▶ **Recorded data**
◆ ◆ ◆ ◆
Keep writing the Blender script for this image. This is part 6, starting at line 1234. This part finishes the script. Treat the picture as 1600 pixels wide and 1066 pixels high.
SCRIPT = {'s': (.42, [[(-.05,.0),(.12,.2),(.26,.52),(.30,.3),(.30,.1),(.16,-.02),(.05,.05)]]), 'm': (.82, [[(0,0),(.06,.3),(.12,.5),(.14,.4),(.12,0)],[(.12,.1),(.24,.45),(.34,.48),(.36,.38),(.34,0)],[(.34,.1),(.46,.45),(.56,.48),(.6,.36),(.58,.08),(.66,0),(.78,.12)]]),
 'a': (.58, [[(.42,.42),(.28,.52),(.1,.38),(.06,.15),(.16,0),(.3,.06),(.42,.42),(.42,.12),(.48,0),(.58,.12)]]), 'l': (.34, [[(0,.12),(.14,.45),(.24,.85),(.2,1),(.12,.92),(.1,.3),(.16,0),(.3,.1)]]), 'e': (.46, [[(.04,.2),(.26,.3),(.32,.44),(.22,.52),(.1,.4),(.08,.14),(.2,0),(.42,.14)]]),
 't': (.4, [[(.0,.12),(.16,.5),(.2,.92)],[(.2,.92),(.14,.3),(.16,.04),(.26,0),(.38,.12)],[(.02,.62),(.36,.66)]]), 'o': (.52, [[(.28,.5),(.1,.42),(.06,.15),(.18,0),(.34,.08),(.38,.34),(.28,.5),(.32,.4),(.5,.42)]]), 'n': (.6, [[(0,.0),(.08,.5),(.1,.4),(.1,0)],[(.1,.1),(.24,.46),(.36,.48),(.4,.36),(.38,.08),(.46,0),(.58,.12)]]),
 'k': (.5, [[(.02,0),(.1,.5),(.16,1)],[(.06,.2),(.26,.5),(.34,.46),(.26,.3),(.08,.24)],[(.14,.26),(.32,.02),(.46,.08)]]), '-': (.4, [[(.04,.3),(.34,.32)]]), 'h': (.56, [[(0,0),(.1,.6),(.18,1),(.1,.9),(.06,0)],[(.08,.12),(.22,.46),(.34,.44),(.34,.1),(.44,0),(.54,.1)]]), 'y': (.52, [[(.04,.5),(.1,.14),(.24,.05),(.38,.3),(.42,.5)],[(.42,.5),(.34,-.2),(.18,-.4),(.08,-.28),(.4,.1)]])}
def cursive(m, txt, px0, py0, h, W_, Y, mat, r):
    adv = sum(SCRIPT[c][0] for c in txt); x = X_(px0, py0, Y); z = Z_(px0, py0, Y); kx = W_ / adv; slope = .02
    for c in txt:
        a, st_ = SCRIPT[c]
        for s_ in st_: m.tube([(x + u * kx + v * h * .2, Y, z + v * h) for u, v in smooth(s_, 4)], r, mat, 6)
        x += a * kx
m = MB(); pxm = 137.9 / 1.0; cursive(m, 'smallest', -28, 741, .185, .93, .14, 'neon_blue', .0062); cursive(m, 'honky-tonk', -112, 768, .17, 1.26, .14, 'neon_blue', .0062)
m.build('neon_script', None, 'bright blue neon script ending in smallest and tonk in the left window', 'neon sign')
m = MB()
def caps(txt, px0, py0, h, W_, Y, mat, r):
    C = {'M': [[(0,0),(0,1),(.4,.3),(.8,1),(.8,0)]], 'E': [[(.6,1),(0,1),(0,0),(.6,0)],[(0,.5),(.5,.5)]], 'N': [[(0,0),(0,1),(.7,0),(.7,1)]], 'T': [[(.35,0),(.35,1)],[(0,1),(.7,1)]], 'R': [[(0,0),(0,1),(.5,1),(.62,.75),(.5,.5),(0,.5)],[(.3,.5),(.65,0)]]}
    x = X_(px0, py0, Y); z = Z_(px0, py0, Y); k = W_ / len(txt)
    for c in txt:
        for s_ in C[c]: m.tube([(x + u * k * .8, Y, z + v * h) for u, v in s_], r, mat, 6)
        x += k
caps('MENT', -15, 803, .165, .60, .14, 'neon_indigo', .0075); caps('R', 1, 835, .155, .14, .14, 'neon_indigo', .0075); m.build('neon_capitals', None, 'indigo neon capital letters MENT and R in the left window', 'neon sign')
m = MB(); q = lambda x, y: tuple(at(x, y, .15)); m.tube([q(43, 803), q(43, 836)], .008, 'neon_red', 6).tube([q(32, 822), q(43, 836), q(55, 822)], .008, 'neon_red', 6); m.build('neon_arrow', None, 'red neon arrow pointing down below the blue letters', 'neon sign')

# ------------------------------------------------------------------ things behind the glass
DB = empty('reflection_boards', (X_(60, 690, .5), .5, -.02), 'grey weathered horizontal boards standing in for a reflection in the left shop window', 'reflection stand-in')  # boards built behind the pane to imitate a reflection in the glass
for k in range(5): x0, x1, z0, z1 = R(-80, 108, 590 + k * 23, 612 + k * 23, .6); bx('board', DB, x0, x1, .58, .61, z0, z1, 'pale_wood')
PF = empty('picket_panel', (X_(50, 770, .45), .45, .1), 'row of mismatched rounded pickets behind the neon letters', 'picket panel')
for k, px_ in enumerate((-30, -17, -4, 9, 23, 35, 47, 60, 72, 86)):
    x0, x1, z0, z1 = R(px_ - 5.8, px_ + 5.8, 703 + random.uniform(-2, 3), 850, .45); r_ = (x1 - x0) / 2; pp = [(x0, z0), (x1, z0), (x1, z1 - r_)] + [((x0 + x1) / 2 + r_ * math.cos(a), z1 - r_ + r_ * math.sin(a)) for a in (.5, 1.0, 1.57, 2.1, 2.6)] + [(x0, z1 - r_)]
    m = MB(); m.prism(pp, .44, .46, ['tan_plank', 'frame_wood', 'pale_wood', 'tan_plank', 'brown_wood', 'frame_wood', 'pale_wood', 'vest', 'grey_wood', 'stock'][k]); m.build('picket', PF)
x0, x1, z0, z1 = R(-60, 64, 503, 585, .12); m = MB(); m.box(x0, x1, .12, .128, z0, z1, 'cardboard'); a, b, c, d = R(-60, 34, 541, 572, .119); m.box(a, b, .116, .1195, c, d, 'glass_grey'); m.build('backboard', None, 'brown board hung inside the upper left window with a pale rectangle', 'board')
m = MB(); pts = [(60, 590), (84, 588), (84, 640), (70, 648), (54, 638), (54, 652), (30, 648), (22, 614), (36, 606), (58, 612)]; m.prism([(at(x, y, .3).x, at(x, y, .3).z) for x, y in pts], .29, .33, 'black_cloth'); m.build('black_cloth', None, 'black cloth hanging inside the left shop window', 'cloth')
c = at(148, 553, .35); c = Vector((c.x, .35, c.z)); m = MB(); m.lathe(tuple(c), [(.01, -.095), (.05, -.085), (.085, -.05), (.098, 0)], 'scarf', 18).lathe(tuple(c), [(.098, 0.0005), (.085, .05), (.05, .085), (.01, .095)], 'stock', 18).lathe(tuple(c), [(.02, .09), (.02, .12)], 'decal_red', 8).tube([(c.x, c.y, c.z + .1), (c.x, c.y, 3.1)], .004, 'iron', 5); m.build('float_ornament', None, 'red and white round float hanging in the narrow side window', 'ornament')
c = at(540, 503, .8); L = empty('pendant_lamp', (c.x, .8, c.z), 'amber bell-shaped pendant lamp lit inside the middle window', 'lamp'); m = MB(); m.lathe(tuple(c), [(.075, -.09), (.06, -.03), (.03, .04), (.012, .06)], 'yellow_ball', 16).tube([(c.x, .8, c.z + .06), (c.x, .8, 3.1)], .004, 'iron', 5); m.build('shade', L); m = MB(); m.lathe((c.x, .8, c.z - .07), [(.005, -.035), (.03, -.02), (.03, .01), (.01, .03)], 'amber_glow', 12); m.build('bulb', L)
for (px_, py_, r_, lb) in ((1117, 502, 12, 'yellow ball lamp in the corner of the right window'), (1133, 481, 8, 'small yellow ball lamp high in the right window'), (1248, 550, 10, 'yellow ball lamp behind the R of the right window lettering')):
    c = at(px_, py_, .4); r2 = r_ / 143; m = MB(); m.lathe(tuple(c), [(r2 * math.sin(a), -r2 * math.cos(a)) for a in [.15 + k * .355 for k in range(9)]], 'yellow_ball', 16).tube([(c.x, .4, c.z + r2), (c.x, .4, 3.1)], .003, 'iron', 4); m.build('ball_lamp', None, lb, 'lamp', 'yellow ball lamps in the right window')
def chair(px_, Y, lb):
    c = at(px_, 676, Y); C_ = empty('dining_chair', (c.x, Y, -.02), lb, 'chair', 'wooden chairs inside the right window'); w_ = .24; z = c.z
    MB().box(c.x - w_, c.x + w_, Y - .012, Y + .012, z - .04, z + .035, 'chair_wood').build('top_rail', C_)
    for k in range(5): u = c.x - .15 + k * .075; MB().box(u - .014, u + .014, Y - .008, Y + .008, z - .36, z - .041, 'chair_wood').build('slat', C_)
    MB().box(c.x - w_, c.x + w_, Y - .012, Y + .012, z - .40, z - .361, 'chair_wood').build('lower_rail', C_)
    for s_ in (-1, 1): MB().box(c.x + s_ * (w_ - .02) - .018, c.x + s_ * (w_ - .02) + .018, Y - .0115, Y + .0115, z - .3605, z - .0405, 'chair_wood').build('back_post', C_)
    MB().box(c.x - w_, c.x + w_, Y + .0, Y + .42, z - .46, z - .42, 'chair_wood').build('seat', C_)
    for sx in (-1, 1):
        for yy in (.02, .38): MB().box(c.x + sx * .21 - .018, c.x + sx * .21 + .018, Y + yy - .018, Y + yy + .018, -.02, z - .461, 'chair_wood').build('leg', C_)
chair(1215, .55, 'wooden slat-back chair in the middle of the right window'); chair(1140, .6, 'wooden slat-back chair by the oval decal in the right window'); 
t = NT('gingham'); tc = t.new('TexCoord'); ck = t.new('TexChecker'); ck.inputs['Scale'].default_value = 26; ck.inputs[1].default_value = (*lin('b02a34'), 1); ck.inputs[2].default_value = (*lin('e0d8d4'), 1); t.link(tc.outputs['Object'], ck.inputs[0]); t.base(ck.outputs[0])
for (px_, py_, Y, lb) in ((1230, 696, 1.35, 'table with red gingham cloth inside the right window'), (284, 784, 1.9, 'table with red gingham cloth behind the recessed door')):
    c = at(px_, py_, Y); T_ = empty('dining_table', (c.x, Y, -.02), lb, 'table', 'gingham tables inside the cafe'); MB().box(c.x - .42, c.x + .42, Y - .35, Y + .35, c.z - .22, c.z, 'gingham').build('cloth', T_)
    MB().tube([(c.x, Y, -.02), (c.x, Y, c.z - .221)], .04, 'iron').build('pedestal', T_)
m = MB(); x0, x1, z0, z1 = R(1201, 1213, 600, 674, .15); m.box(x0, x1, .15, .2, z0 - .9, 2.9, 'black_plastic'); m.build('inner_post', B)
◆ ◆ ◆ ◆
▶ **Problem requirements**
In the lines above, locate the string "high". Copy every line where it occurs.

▶ **Reply**
Keep writing the Blender script for this image. This is part 6, starting at line 1234. This part finishes the script. Treat the picture as 1600 pixels wide and 1066 pixels high.
for (px_, py_, r_, lb) in ((1117, 502, 12, 'yellow ball lamp in the corner of the right window'), (1133, 481, 8, 'small yellow ball lamp high in the right window'), (1248, 550, 10, 'yellow ball lamp behind the R of the right window lettering')):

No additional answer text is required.